# Exercise directions:
Repeat exactly what appears from the opening line of the listing to the line with "return tag(o, label, cat, group)", inclusive.

# Source material:
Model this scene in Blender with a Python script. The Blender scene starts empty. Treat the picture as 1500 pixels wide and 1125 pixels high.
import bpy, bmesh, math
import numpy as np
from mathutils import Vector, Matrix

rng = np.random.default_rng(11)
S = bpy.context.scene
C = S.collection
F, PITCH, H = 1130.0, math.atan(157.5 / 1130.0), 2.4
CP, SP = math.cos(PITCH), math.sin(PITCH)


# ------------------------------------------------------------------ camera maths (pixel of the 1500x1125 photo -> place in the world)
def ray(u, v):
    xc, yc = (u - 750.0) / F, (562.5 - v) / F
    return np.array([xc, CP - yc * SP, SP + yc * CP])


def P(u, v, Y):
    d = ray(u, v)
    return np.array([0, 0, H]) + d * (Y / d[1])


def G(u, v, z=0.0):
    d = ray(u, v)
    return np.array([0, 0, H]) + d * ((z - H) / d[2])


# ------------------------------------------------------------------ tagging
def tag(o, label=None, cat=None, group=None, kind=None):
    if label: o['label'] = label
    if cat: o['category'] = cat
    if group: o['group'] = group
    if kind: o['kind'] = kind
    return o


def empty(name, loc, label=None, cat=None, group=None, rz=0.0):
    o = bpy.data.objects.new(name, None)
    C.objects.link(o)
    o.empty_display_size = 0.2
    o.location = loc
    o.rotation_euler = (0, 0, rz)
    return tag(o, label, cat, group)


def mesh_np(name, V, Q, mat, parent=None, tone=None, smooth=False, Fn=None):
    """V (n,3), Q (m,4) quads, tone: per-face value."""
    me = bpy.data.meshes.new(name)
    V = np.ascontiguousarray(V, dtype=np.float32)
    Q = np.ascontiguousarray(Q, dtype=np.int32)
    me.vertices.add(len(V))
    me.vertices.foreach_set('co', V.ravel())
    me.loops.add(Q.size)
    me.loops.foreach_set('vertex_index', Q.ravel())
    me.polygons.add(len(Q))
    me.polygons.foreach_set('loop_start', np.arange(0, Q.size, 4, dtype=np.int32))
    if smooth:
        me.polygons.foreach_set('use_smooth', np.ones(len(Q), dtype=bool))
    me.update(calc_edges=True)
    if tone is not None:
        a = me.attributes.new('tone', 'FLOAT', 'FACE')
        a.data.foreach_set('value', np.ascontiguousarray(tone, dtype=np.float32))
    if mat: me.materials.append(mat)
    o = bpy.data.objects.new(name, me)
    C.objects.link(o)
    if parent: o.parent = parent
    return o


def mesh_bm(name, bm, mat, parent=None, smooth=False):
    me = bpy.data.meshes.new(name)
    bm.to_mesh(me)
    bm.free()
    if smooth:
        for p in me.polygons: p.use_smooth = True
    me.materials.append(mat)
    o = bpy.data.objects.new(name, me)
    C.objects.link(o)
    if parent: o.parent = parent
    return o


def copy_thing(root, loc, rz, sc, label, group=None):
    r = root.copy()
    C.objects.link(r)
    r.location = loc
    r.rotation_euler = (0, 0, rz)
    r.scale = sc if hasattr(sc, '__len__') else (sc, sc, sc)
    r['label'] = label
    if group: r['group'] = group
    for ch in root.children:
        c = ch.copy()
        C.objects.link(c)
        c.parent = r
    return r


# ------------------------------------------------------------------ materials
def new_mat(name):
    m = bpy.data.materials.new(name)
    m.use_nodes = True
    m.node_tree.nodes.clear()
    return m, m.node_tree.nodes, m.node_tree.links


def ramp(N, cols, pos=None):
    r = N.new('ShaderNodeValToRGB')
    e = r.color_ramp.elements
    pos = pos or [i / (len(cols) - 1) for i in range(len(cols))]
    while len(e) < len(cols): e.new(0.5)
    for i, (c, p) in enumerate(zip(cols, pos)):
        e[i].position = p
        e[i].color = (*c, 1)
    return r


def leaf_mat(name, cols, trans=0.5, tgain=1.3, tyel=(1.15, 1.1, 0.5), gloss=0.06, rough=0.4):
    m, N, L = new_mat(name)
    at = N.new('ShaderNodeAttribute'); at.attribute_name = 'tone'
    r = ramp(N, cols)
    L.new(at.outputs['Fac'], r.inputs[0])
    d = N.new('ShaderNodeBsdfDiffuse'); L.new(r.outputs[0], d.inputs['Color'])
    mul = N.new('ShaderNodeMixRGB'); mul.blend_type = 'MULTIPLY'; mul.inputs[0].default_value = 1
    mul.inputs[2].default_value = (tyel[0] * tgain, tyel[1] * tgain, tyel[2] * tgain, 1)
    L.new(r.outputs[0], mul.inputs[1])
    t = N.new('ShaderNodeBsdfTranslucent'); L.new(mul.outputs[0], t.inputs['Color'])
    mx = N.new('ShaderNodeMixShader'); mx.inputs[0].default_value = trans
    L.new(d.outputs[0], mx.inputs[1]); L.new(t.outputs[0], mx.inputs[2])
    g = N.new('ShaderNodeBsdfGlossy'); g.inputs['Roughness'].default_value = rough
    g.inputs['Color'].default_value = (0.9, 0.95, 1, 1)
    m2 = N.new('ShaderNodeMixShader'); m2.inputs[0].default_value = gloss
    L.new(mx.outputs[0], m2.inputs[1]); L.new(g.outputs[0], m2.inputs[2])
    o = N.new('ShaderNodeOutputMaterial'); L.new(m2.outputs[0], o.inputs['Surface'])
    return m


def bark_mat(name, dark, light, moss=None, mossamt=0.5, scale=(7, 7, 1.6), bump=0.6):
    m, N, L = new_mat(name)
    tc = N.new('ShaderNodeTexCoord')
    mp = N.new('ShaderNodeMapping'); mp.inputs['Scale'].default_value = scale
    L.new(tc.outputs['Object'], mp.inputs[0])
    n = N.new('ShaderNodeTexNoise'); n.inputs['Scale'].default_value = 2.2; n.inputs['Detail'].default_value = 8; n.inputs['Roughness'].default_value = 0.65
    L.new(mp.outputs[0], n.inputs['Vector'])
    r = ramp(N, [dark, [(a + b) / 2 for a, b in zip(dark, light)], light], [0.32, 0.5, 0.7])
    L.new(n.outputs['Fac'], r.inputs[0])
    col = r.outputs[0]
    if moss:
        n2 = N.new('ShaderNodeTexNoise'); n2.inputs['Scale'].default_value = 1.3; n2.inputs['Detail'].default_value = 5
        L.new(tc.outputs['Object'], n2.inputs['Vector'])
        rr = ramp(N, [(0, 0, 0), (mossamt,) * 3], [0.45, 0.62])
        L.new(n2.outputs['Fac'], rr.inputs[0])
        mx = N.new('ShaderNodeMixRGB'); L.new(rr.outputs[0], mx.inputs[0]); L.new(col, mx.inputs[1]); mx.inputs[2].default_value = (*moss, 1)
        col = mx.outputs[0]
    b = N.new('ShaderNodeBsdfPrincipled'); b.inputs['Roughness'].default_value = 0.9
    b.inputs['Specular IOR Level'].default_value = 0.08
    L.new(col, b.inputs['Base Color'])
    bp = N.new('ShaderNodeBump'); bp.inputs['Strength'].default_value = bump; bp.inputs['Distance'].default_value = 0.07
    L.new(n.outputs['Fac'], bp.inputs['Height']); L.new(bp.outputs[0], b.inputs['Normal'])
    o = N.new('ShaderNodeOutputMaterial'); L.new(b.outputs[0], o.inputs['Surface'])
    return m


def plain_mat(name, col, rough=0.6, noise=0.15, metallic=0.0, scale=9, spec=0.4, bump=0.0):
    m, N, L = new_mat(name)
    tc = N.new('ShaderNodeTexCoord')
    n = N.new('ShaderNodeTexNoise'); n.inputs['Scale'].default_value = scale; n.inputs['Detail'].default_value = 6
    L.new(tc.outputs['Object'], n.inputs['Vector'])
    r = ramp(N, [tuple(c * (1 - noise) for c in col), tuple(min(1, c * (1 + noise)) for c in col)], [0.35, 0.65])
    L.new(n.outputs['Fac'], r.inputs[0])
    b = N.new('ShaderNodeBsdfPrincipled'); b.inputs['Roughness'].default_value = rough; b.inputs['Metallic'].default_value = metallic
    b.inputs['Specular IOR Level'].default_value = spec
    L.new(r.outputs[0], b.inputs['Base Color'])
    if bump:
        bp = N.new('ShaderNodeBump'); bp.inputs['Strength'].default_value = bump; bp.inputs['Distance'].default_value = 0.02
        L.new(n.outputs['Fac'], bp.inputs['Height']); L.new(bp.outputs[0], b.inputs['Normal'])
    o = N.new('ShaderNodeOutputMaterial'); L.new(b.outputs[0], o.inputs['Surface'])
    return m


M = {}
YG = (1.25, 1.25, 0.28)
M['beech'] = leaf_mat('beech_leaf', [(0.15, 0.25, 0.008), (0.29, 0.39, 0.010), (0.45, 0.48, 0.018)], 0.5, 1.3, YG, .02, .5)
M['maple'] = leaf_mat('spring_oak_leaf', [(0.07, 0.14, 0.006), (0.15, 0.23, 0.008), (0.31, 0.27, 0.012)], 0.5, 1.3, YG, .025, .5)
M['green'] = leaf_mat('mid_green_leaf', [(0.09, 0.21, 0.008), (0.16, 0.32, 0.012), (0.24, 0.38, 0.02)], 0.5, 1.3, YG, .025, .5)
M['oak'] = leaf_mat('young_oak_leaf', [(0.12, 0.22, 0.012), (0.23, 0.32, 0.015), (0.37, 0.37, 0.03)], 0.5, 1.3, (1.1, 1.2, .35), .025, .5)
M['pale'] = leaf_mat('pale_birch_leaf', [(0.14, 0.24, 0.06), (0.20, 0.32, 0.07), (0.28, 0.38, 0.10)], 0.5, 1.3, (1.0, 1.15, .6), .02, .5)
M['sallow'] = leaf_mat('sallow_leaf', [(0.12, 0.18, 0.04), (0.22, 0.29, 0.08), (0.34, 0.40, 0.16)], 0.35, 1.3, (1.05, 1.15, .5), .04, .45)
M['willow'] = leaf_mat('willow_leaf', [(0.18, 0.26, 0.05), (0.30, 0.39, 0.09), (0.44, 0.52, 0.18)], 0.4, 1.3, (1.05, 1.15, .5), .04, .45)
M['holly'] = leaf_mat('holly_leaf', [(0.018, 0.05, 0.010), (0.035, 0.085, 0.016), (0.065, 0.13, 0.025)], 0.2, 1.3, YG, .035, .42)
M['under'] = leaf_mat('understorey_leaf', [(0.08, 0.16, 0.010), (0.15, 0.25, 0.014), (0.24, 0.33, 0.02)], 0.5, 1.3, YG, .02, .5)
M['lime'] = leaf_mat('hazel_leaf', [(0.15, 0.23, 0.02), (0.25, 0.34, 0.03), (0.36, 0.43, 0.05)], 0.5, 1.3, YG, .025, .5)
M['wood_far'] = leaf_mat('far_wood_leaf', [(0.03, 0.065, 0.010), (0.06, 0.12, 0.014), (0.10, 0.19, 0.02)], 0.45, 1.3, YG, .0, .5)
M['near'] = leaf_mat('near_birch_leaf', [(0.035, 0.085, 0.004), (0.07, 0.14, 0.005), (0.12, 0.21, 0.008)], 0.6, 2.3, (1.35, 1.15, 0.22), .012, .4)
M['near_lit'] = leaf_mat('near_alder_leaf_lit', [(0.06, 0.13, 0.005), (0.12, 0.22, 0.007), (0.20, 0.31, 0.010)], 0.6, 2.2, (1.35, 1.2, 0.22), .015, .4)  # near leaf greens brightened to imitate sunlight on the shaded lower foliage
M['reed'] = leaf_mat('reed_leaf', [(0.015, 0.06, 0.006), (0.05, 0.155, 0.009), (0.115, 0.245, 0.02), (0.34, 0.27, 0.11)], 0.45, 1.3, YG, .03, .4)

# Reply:
Model this scene in Blender with a Python script. The Blender scene starts empty. Treat the picture as 1500 pixels wide and 1125 pixels high.
import bpy, bmesh, math
import numpy as np
from mathutils import Vector, Matrix

rng = np.random.default_rng(11)
S = bpy.context.scene
C = S.collection
F, PITCH, H = 1130.0, math.atan(157.5 / 1130.0), 2.4
CP, SP = math.cos(PITCH), math.sin(PITCH)


# ------------------------------------------------------------------ camera maths (pixel of the 1500x1125 photo -> place in the world)
def ray(u, v):
    xc, yc = (u - 750.0) / F, (562.5 - v) / F
    return np.array([xc, CP - yc * SP, SP + yc * CP])


def P(u, v, Y):
    d = ray(u, v)
    return np.array([0, 0, H]) + d * (Y / d[1])


def G(u, v, z=0.0):
    d = ray(u, v)
    return np.array([0, 0, H]) + d * ((z - H) / d[2])


# ------------------------------------------------------------------ tagging
def tag(o, label=None, cat=None, group=None, kind=None):
    if label: o['label'] = label
    if cat: o['category'] = cat
    if group: o['group'] = group
    if kind: o['kind'] = kind
    return o


def empty(name, loc, label=None, cat=None, group=None, rz=0.0):
    o = bpy.data.objects.new(name, None)
    C.objects.link(o)
    o.empty_display_size = 0.2
    o.location = loc
    o.rotation_euler = (0, 0, rz)
    return tag(o, label, cat, group)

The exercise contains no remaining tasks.